STATED EXERCISE: Output exactly the lines that run from the line containing "Write the bpy" through the line containing "PITCH, YAW, ROLL, FPX", with both ends included.

[Items listed in a dataset]
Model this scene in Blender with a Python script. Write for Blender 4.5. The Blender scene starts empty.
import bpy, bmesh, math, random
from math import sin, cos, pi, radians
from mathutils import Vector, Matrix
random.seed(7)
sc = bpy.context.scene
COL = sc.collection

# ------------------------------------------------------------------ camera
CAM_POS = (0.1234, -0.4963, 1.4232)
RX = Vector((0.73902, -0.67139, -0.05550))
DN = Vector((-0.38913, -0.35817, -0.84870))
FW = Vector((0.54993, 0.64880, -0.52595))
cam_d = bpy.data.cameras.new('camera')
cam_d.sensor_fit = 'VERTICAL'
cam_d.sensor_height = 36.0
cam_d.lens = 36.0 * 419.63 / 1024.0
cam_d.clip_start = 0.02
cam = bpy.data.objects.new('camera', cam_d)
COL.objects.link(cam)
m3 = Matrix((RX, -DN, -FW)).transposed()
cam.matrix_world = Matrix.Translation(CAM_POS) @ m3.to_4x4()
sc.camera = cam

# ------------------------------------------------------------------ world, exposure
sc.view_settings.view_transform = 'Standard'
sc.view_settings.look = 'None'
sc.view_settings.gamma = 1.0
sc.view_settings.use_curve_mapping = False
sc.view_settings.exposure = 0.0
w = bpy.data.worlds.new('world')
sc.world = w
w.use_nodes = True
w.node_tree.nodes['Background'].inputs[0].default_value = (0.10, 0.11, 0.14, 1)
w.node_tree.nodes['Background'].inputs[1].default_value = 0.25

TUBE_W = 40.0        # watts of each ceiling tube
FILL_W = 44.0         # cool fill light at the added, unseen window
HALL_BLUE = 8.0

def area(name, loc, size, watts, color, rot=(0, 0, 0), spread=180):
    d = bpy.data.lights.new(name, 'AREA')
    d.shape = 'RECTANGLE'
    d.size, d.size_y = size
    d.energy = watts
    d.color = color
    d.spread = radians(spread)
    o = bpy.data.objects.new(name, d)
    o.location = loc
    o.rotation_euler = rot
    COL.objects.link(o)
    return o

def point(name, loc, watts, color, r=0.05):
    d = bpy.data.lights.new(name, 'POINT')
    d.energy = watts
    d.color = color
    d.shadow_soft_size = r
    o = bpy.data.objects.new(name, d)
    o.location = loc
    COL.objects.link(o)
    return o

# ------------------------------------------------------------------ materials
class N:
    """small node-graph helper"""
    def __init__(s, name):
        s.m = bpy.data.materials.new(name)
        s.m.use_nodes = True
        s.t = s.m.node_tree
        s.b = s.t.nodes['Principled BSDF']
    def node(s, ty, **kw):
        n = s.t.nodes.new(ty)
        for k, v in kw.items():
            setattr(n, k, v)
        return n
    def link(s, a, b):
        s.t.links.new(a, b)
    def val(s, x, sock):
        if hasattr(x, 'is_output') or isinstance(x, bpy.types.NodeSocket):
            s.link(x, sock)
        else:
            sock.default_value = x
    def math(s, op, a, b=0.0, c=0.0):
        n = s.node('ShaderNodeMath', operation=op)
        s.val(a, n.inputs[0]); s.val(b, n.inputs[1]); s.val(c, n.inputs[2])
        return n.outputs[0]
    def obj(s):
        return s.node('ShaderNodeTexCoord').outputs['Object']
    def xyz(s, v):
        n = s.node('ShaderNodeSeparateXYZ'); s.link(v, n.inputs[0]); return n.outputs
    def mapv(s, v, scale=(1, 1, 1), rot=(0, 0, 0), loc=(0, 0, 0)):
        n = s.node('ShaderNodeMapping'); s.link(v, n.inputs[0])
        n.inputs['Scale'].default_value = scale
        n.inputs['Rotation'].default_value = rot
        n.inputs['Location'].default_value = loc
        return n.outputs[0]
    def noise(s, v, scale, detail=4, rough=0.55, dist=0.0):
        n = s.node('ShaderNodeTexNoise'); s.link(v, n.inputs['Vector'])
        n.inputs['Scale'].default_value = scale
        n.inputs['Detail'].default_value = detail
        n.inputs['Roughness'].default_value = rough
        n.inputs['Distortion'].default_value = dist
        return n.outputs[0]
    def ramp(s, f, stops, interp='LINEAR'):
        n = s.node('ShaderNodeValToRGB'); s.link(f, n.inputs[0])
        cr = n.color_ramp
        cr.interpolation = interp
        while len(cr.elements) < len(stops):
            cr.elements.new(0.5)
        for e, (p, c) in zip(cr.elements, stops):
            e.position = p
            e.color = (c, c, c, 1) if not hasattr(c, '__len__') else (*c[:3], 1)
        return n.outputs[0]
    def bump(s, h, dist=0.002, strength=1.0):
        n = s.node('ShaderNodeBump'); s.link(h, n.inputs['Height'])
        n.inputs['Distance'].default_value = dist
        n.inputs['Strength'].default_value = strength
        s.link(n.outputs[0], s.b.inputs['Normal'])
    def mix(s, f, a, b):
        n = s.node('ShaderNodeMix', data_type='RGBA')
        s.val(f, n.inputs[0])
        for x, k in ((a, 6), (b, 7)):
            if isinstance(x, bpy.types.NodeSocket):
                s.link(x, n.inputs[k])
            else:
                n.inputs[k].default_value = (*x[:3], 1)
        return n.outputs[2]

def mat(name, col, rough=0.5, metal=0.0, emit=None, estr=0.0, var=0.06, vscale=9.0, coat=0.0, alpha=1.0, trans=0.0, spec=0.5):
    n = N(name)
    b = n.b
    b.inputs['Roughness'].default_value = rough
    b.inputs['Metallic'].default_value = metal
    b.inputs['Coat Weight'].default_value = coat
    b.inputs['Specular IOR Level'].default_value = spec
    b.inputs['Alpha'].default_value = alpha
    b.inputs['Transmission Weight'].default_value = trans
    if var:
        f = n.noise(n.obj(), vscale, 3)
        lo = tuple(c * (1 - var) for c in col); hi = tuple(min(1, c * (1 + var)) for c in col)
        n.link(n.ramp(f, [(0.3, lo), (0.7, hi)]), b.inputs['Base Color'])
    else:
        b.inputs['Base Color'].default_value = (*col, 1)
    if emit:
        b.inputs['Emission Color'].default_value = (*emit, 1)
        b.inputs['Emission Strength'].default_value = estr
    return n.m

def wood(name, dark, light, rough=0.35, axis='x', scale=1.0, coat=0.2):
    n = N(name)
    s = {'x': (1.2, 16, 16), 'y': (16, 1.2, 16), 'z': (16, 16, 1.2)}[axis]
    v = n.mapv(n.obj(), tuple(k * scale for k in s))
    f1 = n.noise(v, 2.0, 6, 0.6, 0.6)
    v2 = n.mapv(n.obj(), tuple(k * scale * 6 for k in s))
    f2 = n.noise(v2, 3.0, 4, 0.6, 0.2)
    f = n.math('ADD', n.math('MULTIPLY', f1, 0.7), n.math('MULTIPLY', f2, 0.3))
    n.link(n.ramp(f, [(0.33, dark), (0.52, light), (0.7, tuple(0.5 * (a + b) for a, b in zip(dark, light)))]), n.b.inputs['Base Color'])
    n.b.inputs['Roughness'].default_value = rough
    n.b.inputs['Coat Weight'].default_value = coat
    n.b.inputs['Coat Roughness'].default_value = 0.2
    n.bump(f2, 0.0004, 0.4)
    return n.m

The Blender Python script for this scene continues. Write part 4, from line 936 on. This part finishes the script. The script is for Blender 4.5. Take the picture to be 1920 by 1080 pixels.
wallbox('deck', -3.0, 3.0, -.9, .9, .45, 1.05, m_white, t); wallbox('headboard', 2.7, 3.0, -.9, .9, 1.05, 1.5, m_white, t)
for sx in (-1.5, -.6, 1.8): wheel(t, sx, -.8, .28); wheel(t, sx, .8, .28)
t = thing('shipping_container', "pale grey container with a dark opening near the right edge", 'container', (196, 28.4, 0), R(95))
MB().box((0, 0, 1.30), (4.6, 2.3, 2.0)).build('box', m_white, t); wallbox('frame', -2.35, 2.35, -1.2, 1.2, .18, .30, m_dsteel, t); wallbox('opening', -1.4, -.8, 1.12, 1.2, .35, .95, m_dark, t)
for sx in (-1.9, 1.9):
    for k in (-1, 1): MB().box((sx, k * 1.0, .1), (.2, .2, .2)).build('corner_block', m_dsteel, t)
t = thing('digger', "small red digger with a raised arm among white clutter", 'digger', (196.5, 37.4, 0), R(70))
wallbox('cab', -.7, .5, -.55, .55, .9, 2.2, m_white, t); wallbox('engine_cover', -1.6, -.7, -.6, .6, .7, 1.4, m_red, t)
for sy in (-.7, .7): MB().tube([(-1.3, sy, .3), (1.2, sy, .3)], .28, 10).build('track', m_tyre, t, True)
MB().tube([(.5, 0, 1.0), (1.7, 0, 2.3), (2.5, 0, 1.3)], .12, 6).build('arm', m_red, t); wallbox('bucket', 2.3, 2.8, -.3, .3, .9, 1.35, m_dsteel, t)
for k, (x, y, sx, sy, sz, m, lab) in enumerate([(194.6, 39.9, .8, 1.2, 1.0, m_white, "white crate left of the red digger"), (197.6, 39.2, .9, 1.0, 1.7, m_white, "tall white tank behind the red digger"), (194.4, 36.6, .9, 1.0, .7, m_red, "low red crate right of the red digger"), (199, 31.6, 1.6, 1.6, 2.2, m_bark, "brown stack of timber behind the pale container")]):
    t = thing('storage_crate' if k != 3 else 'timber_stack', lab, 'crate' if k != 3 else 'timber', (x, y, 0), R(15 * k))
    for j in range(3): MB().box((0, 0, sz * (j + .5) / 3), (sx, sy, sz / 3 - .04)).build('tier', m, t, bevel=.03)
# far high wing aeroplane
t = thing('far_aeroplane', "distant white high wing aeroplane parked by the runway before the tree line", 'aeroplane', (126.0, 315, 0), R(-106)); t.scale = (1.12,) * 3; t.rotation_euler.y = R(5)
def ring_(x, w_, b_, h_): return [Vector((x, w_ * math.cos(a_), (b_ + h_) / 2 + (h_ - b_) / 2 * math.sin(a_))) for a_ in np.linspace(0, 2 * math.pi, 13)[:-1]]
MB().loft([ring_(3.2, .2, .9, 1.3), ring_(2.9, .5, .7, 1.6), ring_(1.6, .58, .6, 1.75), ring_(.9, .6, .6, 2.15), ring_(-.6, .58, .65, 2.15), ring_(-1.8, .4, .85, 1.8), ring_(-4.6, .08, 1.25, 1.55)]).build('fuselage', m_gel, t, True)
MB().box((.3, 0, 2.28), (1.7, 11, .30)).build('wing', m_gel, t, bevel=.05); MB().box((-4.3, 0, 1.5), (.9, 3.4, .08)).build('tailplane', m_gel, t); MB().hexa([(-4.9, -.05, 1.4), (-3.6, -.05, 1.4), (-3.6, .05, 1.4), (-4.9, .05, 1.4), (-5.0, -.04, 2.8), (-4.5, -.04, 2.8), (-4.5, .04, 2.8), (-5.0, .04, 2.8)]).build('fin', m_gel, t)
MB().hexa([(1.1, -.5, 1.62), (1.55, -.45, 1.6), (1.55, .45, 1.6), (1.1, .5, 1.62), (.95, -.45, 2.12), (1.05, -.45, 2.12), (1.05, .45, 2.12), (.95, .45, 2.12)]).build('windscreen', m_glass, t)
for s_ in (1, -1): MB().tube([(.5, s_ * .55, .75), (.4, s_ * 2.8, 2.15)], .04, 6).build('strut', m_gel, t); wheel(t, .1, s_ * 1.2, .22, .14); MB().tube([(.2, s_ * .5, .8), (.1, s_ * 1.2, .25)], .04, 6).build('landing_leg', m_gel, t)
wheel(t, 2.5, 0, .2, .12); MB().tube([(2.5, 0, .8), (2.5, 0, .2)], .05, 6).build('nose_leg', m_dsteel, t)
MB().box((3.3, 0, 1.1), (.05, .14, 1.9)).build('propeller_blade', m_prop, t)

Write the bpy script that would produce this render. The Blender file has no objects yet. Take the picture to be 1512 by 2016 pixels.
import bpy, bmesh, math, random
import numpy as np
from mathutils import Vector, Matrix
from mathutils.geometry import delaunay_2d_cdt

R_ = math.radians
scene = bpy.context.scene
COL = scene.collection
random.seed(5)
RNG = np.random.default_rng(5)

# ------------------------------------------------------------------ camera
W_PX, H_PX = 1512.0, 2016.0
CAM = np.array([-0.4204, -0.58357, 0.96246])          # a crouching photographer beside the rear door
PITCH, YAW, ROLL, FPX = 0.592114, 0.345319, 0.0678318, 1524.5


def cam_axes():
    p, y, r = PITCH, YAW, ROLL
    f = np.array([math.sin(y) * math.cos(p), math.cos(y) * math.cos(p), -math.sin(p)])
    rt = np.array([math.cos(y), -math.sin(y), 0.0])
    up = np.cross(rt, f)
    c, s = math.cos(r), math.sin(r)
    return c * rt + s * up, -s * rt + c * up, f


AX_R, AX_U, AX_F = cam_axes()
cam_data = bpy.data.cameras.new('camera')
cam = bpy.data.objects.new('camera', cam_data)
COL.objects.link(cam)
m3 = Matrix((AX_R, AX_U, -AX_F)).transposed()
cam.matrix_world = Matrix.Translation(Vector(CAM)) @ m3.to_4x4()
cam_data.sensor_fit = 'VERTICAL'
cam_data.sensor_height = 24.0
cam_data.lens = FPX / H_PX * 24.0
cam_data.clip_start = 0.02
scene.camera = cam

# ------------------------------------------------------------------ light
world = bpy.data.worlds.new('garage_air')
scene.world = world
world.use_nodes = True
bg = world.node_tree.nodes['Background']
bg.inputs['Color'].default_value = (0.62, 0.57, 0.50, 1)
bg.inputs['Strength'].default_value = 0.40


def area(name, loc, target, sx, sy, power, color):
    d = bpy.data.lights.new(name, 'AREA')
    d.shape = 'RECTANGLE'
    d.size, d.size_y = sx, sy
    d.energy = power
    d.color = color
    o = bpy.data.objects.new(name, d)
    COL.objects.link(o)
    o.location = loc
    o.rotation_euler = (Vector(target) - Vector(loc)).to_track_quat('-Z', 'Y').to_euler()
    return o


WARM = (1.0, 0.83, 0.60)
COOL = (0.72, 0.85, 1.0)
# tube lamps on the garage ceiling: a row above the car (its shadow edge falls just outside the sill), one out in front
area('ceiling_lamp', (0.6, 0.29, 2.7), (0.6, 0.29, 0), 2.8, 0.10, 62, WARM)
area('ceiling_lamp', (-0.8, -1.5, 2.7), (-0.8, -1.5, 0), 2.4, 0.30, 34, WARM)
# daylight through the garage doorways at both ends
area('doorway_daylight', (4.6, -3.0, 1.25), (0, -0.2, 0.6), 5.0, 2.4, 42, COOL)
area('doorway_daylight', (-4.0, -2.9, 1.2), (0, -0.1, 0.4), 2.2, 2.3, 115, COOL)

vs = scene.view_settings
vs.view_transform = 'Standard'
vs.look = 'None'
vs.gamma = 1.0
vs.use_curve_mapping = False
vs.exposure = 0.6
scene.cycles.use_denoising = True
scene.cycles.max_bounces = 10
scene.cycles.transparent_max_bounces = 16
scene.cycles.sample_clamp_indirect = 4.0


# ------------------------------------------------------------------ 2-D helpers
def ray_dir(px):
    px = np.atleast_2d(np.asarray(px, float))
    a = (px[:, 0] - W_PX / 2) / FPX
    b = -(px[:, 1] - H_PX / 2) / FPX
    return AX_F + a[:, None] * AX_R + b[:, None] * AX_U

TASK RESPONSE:
Write the bpy script that would produce this render. The Blender file has no objects yet. Take the picture to be 1512 by 2016 pixels.
import bpy, bmesh, math, random
import numpy as np
from mathutils import Vector, Matrix
from mathutils.geometry import delaunay_2d_cdt

R_ = math.radians
scene = bpy.context.scene
COL = scene.collection
random.seed(5)
RNG = np.random.default_rng(5)

# ------------------------------------------------------------------ camera
W_PX, H_PX = 1512.0, 2016.0
CAM = np.array([-0.4204, -0.58357, 0.96246])          # a crouching photographer beside the rear door
PITCH, YAW, ROLL, FPX = 0.592114, 0.345319, 0.0678318, 1524.5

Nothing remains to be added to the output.